For the internationally mobile buyer evaluating Dubai property, Alabbar's Emaar represents a specific proposition. It is not the most innovative developer. It is not the most aggressive. But it is the most institutionalized, the most financially stable, and the most consistent in terms of delivery track record.

When you buy an Emaar property, you are buying a product from a company that has been delivering projects in Dubai for more than 25 years and that has the operational infrastructure to manage everything from sales to handover to post-delivery service. That institutional depth matters when the alternative is a boutique developer whose survival depends on the success of a single project.

What Malik thinks.

Mohamed Alabbar's legacy is already written into Dubai's skyline. The Burj Khalifa, Downtown Dubai, and Dubai Mall are permanent contributions to the city's identity. What happens next is more interesting than what has already happened.

The Oasis is Alabbar's bet that Dubai's luxury market is deep enough to absorb a 9.2 million square metre master-planned community targeting ultra-high-net-worth buyers. Dubai Square is his bet that the city's retail market can support another mega-development even as e-commerce reshapes consumer behavior globally.

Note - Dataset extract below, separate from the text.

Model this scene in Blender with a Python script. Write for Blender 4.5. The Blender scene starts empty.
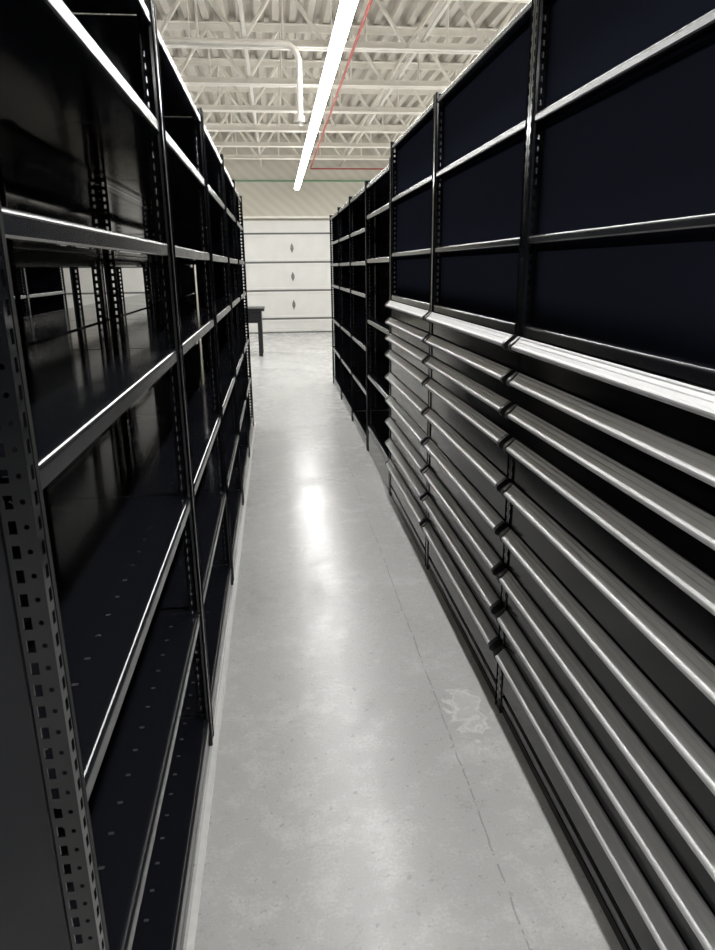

These are not safe bets. They are calculated risks that could fail if market conditions shift or if Dubai's growth trajectory slows. But they are consistent with the strategy that has defined Alabbar's career: build at a scale that seems ambitious, trust that the market will grow into the supply, and deliver consistently enough that buyers trust you to do it again.

For the internationally mobile buyer, Emaar represents institutional credibility in a market where that credibility is not universal. The projects are not always the most innovative or the most exciting. But they are delivered. They function. And when you buy into an Emaar community, you are buying into an operational infrastructure that will still be functioning ten years from now.

That is worth something. For some buyers, it is worth everything.